Debt and Equity
Jon Moulton, one of the stalwarts of UK private equity and founder of Alchemy Partners, makes some interesting comments on debt and equity today. He believes that it is unethical for private equity companies to buy debt in companies whose equity they already own. The recent credit crunch has left banks desperate to sell difficult loans, many of which have been snapped up at significant discounts by private equity companies. That is good on the face of it as it provides some oil to a seized up financial system. However, in some cases, the private equity firms are already shareholders in the companies whose debt they are buying. This means that, as debt holders, they can block the other debt holders from enforcing a debt-for-equity swap which may be detrimental to their equity holding.
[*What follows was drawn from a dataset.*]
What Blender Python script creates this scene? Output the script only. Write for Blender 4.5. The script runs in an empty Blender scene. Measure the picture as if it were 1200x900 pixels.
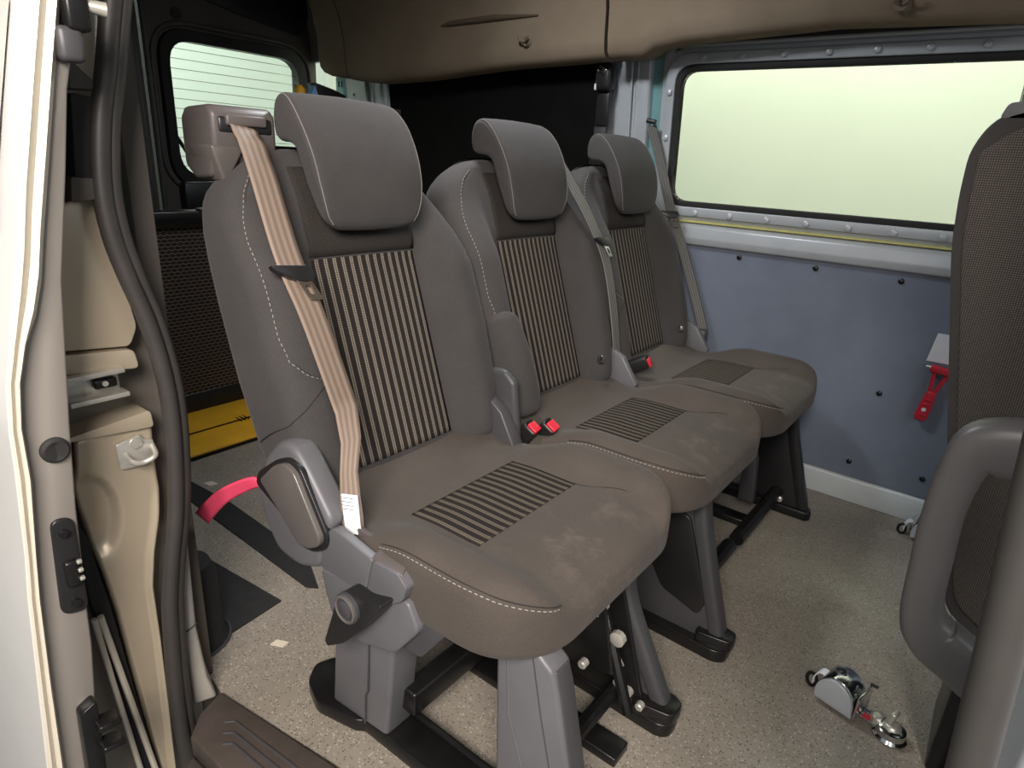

He also believes it is unfair to the investors in the private equity fund. If you buy debt at 90p in the pound, your potential gain is limited to 10p. If you buy equity in a distressed company, on the other hand, your potential upside is unlimited. The reason that people invest in private equity funds is to make significantly above-average returns.
2 Comments:
Surely its just good housekeeping - if you think you are going to take a pasting on the equity it make sense to have insurance....
JM would disagree because if you believe in the company, there's more upside in the equity. Why mess around with the debt of a failing company in which you hold equity? You may as well write off the investment and look for another opportunity.